Nothing but the lines from the line that contains "Continue the Blender Python script for this scene: part 4, from" through the line that contains "2.59).build('back_plate', 'black_metal', t_)" should appear in the output, each reproduced exactly.

■ DATASET RECORDS:
┄┄┄┄┄┄┄┄┄┄┄┄┄┄┄┄┄┄┄┄

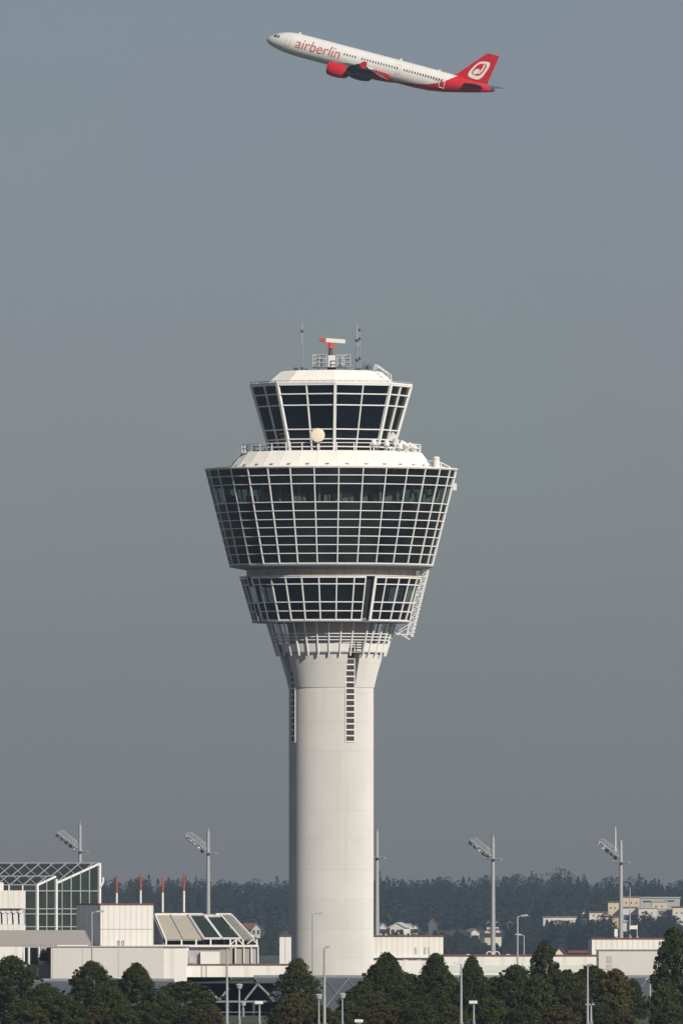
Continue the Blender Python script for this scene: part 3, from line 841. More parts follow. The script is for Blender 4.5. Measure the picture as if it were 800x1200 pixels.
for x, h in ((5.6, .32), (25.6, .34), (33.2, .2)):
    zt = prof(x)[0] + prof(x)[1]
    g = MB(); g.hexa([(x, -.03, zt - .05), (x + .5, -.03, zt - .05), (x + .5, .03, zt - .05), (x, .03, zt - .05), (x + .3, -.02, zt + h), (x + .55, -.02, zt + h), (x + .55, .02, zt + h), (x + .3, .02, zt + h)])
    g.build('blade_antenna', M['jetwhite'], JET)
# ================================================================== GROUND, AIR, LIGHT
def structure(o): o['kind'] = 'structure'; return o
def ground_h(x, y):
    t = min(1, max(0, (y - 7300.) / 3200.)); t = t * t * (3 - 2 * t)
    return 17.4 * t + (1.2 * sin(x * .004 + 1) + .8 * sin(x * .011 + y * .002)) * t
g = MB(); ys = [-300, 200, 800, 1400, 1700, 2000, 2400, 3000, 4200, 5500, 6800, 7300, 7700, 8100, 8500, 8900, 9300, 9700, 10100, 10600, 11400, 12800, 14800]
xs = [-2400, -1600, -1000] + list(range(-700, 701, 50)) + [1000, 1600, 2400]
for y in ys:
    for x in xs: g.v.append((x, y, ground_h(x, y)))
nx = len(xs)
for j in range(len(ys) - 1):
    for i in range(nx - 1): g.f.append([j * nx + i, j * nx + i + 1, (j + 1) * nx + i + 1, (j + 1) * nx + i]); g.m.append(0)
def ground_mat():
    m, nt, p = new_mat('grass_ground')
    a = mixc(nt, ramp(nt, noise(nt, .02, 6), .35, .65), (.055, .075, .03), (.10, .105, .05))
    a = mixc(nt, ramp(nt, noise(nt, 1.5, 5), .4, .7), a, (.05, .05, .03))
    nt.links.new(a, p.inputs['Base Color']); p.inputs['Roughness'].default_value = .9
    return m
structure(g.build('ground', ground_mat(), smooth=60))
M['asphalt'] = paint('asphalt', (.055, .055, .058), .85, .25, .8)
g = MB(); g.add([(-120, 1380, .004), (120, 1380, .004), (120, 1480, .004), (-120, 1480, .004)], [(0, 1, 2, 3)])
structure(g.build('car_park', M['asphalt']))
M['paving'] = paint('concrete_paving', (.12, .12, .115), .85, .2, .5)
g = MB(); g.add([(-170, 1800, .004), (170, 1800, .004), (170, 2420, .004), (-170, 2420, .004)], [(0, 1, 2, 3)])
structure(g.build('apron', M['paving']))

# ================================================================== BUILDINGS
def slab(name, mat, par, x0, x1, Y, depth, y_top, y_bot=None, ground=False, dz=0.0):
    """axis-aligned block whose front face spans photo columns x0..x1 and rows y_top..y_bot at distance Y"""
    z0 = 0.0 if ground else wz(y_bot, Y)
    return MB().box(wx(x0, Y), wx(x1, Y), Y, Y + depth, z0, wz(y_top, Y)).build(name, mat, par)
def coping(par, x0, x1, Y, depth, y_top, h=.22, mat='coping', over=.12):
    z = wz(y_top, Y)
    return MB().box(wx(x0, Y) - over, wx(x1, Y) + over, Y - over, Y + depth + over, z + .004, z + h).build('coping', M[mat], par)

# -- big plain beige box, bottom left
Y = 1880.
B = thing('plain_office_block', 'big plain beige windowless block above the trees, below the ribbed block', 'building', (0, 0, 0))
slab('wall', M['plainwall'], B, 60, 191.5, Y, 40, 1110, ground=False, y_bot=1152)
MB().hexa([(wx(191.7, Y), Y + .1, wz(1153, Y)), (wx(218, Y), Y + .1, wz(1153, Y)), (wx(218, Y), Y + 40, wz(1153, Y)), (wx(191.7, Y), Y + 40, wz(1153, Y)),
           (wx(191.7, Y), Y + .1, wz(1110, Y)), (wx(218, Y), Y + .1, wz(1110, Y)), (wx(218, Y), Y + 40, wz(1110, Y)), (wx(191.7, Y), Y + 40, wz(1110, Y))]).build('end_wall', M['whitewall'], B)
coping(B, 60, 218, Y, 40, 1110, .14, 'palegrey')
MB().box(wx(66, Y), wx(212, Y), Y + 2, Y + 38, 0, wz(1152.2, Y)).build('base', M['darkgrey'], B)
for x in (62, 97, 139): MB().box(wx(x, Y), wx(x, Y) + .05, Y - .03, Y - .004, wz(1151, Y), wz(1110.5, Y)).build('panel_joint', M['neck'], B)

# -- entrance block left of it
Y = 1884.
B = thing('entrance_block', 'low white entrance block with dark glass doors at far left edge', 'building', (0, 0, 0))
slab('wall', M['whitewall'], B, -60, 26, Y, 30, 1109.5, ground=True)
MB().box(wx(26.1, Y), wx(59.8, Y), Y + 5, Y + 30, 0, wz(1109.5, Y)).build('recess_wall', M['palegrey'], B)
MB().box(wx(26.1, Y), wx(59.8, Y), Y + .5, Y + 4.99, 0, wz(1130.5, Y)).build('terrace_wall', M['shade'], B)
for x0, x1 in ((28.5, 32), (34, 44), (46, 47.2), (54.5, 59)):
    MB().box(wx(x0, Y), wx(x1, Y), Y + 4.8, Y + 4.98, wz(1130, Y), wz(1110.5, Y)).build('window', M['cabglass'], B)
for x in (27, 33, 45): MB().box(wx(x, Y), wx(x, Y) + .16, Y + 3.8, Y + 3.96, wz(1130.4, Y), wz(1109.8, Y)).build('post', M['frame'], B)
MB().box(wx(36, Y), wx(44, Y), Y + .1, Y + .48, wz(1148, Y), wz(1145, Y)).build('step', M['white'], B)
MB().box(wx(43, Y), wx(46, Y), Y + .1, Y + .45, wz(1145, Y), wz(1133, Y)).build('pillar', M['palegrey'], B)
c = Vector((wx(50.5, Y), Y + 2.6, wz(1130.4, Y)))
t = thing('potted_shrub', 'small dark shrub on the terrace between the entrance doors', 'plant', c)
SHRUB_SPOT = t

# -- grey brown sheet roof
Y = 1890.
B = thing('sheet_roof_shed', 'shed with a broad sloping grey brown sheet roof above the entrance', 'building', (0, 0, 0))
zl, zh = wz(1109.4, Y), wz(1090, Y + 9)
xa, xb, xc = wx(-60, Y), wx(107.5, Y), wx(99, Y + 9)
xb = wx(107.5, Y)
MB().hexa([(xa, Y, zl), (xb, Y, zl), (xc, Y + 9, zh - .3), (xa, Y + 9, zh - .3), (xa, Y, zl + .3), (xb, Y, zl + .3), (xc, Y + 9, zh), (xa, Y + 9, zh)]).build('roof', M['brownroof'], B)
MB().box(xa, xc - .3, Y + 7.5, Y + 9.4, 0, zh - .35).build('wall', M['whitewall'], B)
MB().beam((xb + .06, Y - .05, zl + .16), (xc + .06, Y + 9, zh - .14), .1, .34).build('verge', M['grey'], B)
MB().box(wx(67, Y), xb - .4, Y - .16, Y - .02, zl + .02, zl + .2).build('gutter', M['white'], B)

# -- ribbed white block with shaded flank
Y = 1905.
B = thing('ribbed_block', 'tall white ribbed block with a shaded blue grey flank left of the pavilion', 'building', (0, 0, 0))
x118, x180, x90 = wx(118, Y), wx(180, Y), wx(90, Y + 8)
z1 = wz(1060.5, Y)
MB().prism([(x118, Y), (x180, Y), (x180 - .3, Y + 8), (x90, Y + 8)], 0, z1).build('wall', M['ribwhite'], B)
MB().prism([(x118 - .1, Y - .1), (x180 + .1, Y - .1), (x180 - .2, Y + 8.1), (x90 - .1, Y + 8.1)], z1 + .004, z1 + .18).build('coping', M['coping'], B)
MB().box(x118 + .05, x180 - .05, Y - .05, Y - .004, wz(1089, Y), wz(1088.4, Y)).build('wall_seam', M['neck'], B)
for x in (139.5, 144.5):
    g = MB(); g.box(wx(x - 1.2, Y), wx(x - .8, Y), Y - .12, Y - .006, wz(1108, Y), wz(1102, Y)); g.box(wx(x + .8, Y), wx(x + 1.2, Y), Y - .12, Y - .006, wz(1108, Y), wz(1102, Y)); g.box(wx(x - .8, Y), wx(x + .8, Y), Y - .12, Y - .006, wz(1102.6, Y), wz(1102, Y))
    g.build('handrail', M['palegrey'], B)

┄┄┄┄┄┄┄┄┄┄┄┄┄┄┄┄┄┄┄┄

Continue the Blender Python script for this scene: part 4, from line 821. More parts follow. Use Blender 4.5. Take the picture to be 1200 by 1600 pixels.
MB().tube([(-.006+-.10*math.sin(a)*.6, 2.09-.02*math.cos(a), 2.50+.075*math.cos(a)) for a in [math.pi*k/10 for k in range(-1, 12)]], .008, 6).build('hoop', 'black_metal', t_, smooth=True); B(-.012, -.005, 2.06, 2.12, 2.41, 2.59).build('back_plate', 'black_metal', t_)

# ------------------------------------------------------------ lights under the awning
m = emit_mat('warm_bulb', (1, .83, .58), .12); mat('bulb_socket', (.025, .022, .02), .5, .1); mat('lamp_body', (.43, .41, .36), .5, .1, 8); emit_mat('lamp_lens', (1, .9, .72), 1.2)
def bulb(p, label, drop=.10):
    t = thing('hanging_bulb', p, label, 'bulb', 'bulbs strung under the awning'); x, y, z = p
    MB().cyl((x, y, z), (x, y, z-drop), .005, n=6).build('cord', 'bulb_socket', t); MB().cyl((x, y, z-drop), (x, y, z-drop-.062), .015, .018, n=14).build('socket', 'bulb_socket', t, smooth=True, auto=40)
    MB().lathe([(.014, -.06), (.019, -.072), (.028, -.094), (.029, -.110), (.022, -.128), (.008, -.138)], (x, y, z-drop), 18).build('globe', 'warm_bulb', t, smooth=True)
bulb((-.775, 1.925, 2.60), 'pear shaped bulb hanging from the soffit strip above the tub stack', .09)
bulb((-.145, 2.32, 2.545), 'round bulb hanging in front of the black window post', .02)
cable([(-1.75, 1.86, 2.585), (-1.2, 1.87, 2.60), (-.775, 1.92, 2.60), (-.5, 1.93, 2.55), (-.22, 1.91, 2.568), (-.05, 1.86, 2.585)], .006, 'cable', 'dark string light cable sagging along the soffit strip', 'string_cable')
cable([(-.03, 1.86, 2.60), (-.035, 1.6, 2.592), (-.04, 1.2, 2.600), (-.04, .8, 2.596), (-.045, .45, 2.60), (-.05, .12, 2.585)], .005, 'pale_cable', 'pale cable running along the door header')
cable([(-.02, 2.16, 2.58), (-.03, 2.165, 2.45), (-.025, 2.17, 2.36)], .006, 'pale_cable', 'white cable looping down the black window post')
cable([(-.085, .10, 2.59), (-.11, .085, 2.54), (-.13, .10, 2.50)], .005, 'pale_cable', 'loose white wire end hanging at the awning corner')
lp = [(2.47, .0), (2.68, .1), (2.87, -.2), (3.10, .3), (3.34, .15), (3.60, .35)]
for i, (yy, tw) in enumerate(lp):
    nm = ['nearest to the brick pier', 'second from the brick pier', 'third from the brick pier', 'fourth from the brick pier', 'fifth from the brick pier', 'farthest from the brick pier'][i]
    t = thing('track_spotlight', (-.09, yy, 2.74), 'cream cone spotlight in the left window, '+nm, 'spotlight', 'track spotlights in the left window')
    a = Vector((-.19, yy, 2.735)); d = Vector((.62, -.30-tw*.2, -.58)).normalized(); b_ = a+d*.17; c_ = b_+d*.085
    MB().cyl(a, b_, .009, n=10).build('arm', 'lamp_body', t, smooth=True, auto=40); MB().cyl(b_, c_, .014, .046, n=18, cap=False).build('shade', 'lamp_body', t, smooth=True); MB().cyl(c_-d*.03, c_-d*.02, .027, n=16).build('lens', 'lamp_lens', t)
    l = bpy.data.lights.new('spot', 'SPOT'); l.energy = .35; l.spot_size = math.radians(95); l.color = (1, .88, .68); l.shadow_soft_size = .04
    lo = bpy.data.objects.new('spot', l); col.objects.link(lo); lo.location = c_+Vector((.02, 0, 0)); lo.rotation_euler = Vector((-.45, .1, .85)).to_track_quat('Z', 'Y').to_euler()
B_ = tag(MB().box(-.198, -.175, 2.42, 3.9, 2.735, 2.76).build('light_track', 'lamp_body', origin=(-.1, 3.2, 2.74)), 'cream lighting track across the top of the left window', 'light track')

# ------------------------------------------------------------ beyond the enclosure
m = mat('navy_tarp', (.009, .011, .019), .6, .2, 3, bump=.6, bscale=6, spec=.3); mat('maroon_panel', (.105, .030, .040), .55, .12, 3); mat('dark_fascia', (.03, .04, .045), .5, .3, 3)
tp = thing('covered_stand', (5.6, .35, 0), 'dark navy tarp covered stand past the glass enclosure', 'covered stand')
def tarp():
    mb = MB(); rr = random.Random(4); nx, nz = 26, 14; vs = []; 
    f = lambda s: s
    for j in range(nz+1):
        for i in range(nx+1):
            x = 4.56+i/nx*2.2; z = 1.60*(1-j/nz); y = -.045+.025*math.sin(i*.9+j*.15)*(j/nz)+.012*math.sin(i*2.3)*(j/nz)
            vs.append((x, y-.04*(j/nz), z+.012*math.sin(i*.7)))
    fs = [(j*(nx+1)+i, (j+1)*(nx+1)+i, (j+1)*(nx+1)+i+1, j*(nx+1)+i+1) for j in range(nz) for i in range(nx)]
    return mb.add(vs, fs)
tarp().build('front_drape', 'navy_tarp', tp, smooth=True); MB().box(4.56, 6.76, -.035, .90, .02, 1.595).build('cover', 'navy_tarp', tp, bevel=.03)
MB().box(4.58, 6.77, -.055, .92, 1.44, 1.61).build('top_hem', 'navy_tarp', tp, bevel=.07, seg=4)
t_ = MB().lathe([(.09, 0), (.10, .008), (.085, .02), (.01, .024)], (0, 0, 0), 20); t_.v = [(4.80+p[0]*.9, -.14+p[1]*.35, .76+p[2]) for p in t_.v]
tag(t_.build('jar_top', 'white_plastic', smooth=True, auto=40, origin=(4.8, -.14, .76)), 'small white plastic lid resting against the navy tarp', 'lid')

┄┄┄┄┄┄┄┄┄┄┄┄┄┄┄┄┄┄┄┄

■ TASK SOLUTION:
Continue the Blender Python script for this scene: part 4, from line 821. More parts follow. Use Blender 4.5. Take the picture to be 1200 by 1600 pixels.
MB().tube([(-.006+-.10*math.sin(a)*.6, 2.09-.02*math.cos(a), 2.50+.075*math.cos(a)) for a in [math.pi*k/10 for k in range(-1, 12)]], .008, 6).build('hoop', 'black_metal', t_, smooth=True); B(-.012, -.005, 2.06, 2.12, 2.41, 2.59).build('back_plate', 'black_metal', t_)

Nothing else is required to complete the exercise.